Without including any pictures, write out the listing below exactly.

--- Start of Dataset section ---

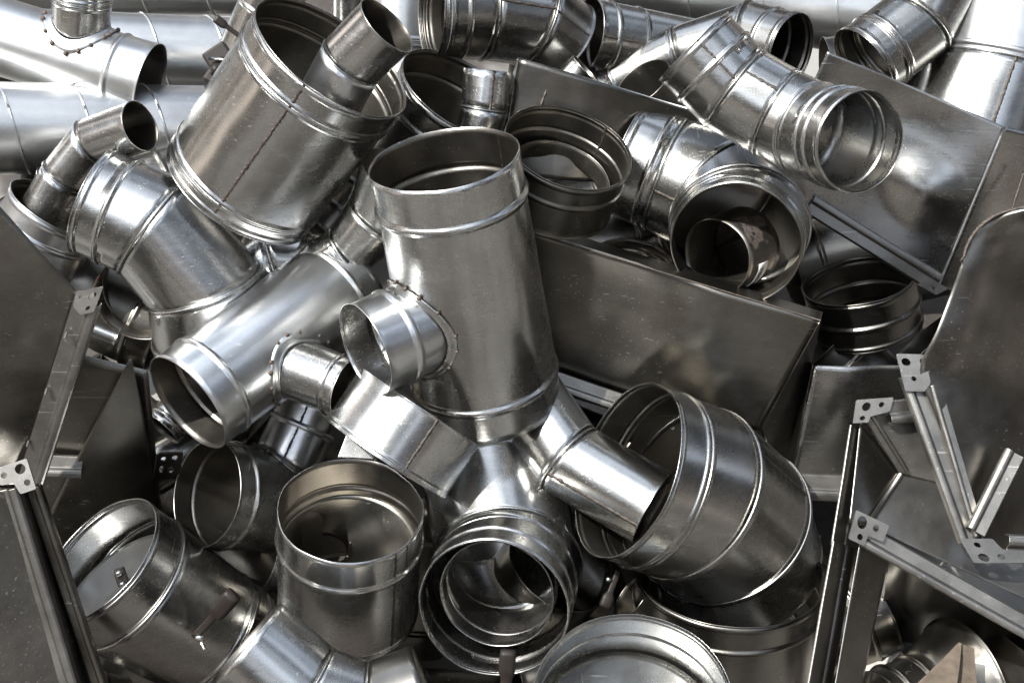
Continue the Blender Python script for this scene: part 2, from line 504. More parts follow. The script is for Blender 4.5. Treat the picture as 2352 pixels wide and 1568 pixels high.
def add_branch(dd, k, f, u, v, m, r, mat='zinc', beads=(), seam=None, flange=True, nweld=14, flw=14, more=(), rims=2, wmat='rustspot', org=None):
    """a spigot saddled on segment k of a duct at fraction f of its length; remakes that segment with the hole cut"""
    sg = dd.segs[k]; s = sg.s
    O = sg.A + sg.d * (sg.L * f)
    if org is not None: O = O + org
    E, bd = branch_geo(sg.A, sg.d, sg.ra, O, u, v, m)
    Rm = sg.ra + (sg.rb - sg.ra) * f
    Rb = r * s
    # cut the hole
    me = sg.obj.data
    bm = bmesh.new(); bm.from_mesh(me)
    loc = Vector(sg.obj['_o'])
    kill = []
    for fc in bm.faces:
        c = fc.calc_center_median() + loc - O
        if c.dot(bd) > 0 and (c - bd * c.dot(bd)).length < Rb * 0.985: kill.append(fc)
    bmesh.ops.delete(bm, geom=kill, context='FACES')
    bm.to_mesh(me); bm.free()
    def tf(base): return hit_cyl(O + base, bd, sg.A, sg.d, Rm) - 1.5 * s
    pts = [E]
    for (a, b, c) in more: pts.append(nextpt(pts[-1], a, b, c))
    nB = None
    if more: nB = (bd + (pts[1] - pts[0]).normalized()).normalized()
    bs = [(b[0], b[1], b[2] if len(b) > 2 else 4.0, b[3] if len(b) > 3 else 7.0) for b in beads]
    b1 = segment('branch', O, E, Rb, Rb, None, nB, M[mat], dd.root, bs, s, 0.006, (), 0, 0 if more else rims, tfun=tf)
    if more:
        for i in range(len(pts) - 1):
            dm = (pts[i + 1] - pts[i]).normalized()
            sgm = segment('branch', pts[i], pts[i + 1], Rb, Rb, nB, None, M[mat], dd.root, (), s, 0.006, (), 0, rims)
            rp, nr = ring_pts(pts[i], nB, Rb + 0.6 * s, sgm.e1, sgm.e2, dm)
            tube('seam_ring', rp, 3 * s, M[mat], dd.root, True, 8, 0.9, 0, nr)
    if flange:
        V = []; F = []; n = 96
        rows = [(Rb - 1 * s, 7 * s), (Rb + 1.5 * s, 4.4 * s), (Rb + 4 * s, 3.4 * s), (Rb + flw * 0.6 * s, 3.2 * s), (Rb + flw * s, 3.2 * s)]
        e1, e2 = frame(bd)
        for (rr, up) in rows:
            for i in range(n):
                ph = 2 * PI * i / n
                o = O + (e1 * math.cos(ph) + e2 * math.sin(ph)) * rr
                t = hit_cyl(o, bd, sg.A, sg.d, Rm)
                p = o + bd * t
                nn = p - sg.A; nn = (nn - sg.d * nn.dot(sg.d)).normalized()
                V.append(p + nn * up)
        for j in range(len(rows) - 1):
            for i in range(n):
                F.append((j * n + i, (j + 1) * n + i, (j + 1) * n + (i + 1) % n, j * n + (i + 1) % n))
        fl = mesh_obj('saddle_flange', V, F, sg.obj.data.materials[0], dd.root, True, 1.5 * s, -1)
        base = None
        for i in range(nweld):
            q = int(n * (i + 0.5) / nweld + random.randint(-1, 1)) % n
            p = V[(len(rows) - 1) * n + q]
            ws = blob('weld_spot', p, (3.6 + random.random() * 2.4) * s, M[wmat], fl)
    if seam: weld_seam(b1, seam, dd.root)
    return b1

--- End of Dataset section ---

### Response to this exercise
Continue the Blender Python script for this scene: part 2, from line 504. More parts follow. The script is for Blender 4.5. Treat the picture as 2352 pixels wide and 1568 pixels high.
def add_branch(dd, k, f, u, v, m, r, mat='zinc', beads=(), seam=None, flange=True, nweld=14, flw=14, more=(), rims=2, wmat='rustspot', org=None):
    """a spigot saddled on segment k of a duct at fraction f of its length; remakes that segment with the hole cut"""
    sg = dd.segs[k]; s = sg.s
    O = sg.A + sg.d * (sg.L * f)
    if org is not None: O = O + org
    E, bd = branch_geo(sg.A, sg.d, sg.ra, O, u, v, m)
    Rm = sg.ra + (sg.rb - sg.ra) * f
    Rb = r * s
    # cut the hole
    me = sg.obj.data
    bm = bmesh.new(); bm.from_mesh(me)
    loc = Vector(sg.obj['_o'])
    kill = []
    for fc in bm.faces:
        c = fc.calc_center_median() + loc - O
        if c.dot(bd) > 0 and (c - bd * c.dot(bd)).length < Rb * 0.985: kill.append(fc)
    bmesh.ops.delete(bm, geom=kill, context='FACES')
    bm.to_mesh(me); bm.free()
    def tf(base): return hit_cyl(O + base, bd, sg.A, sg.d, Rm) - 1.5 * s
    pts = [E]
    for (a, b, c) in more: pts.append(nextpt(pts[-1], a, b, c))
    nB = None
    if more: nB = (bd + (pts[1] - pts[0]).normalized()).normalized()
    bs = [(b[0], b[1], b[2] if len(b) > 2 else 4.0, b[3] if len(b) > 3 else 7.0) for b in beads]
    b1 = segment('branch', O, E, Rb, Rb, None, nB, M[mat], dd.root, bs, s, 0.006, (), 0, 0 if more else rims, tfun=tf)
    if more:
        for i in range(len(pts) - 1):
            dm = (pts[i + 1] - pts[i]).normalized()
            sgm = segment('branch', pts[i], pts[i + 1], Rb, Rb, nB, None, M[mat], dd.root, (), s, 0.006, (), 0, rims)
            rp, nr = ring_pts(pts[i], nB, Rb + 0.6 * s, sgm.e1, sgm.e2, dm)
            tube('seam_ring', rp, 3 * s, M[mat], dd.root, True, 8, 0.9, 0, nr)
    if flange:
        V = []; F = []; n = 96
        rows = [(Rb - 1 * s, 7 * s), (Rb + 1.5 * s, 4.4 * s), (Rb + 4 * s, 3.4 * s), (Rb + flw * 0.6 * s, 3.2 * s), (Rb + flw * s, 3.2 * s)]
        e1, e2 = frame(bd)
        for (rr, up) in rows:
            for i in range(n):
                ph = 2 * PI * i / n
                o = O + (e1 * math.cos(ph) + e2 * math.sin(ph)) * rr
                t = hit_cyl(o, bd, sg.A, sg.d, Rm)
                p = o + bd * t
                nn = p - sg.A; nn = (nn - sg.d * nn.dot(sg.d)).normalized()
                V.append(p + nn * up)
        for j in range(len(rows) - 1):
            for i in range(n):
                F.append((j * n + i, (j + 1) * n + i, (j + 1) * n + (i + 1) % n, j * n + (i + 1) % n))
        fl = mesh_obj('saddle_flange', V, F, sg.obj.data.materials[0], dd.root, True, 1.5 * s, -1)
        base = None
        for i in range(nweld):
            q = int(n * (i + 0.5) / nweld + random.randint(-1, 1)) % n
            p = V[(len(rows) - 1) * n + q]
            ws = blob('weld_spot', p, (3.6 + random.random() * 2.4) * s, M[wmat], fl)
    if seam: weld_seam(b1, seam, dd.root)
    return b1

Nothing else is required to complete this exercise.